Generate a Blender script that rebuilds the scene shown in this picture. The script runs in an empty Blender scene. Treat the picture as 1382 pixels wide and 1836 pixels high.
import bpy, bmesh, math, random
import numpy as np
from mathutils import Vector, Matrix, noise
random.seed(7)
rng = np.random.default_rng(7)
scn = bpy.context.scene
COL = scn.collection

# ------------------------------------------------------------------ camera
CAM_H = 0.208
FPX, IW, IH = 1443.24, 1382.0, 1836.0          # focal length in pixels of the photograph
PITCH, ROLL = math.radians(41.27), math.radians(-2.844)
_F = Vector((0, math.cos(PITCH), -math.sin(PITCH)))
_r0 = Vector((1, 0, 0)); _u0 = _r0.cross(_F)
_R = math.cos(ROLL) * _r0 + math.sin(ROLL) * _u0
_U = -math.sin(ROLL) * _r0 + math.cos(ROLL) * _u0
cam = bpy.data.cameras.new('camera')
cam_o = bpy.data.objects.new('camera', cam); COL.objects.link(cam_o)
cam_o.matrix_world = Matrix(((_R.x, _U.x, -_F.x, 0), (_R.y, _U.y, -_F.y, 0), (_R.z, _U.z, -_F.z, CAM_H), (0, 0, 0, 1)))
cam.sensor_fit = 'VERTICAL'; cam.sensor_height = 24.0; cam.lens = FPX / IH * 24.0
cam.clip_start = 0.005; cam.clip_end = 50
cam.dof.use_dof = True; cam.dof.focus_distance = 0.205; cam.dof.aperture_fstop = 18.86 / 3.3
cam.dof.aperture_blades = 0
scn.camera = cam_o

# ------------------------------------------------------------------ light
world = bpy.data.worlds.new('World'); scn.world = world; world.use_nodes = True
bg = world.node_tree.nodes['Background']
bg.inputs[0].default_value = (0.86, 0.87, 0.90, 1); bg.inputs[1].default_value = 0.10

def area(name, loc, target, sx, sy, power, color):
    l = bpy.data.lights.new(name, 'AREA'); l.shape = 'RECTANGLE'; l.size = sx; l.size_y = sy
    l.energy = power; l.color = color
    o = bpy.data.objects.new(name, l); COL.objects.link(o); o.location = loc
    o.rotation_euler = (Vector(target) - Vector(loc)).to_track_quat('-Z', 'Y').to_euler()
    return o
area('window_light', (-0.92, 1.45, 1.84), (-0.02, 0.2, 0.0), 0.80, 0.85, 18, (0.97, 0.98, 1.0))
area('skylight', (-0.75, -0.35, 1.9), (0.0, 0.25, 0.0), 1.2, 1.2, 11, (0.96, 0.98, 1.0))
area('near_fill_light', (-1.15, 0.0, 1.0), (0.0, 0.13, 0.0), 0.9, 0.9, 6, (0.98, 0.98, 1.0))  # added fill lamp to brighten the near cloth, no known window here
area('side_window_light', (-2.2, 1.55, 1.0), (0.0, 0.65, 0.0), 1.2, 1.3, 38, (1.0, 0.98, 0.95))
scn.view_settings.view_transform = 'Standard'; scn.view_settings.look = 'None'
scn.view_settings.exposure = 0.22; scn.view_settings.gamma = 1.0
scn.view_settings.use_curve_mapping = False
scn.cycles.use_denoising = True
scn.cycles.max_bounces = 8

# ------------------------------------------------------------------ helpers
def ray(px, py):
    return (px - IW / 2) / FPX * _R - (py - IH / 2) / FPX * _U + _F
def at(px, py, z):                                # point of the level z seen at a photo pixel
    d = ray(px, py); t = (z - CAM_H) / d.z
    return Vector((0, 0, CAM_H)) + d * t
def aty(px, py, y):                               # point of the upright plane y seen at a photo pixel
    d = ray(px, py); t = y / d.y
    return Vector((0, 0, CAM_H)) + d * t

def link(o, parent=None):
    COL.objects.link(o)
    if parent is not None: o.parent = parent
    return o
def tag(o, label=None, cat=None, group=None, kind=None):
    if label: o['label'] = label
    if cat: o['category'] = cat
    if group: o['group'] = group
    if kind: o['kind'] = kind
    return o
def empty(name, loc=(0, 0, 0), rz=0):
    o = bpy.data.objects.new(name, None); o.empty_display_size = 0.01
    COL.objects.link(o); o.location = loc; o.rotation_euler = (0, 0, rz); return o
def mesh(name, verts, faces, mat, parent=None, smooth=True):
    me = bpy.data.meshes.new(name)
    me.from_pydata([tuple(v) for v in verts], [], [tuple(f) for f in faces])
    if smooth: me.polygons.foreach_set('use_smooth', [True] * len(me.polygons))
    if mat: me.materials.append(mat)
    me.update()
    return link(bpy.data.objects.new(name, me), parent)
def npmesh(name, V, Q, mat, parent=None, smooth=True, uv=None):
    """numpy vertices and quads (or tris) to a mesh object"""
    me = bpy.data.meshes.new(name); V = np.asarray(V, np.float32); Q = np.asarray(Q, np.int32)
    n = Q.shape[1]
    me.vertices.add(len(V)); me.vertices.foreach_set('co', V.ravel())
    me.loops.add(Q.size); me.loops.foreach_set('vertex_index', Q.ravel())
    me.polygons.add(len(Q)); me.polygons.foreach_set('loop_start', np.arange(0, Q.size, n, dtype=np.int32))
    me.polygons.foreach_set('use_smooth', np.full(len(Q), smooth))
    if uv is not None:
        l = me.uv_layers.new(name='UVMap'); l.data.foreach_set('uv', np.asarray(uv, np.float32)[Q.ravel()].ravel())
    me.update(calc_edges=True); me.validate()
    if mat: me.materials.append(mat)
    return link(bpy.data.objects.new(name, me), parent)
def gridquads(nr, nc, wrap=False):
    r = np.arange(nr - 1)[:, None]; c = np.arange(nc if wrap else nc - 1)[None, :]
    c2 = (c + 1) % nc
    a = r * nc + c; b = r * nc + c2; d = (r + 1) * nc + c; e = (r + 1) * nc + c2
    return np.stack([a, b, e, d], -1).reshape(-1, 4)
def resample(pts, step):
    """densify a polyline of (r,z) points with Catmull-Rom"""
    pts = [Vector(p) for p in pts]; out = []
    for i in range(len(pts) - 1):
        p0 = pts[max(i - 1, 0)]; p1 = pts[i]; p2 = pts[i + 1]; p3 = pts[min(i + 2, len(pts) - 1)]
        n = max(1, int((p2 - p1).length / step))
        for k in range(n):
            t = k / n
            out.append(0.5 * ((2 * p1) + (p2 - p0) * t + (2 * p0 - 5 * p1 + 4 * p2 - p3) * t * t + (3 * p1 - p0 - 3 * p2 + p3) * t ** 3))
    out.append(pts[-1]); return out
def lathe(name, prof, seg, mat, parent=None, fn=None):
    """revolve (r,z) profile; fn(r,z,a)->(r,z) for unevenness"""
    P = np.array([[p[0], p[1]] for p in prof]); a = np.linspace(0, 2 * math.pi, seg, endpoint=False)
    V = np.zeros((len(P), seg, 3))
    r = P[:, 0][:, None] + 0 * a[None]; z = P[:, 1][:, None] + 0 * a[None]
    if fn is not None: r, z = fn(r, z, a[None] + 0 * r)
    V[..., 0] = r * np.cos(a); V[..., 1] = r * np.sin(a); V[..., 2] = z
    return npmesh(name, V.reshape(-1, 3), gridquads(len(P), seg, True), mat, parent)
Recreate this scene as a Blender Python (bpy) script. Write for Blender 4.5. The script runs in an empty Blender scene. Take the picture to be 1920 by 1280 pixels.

|---|

Reprint the data above from the opening line to the line holding "COL = scn.collection", inclusive, and nothing else.

Generate a Blender script that rebuilds the scene shown in this picture. The script runs in an empty Blender scene. Treat the picture as 1382 pixels wide and 1836 pixels high.
import bpy, bmesh, math, random
import numpy as np
from mathutils import Vector, Matrix, noise
random.seed(7)
rng = np.random.default_rng(7)
scn = bpy.context.scene
COL = scn.collection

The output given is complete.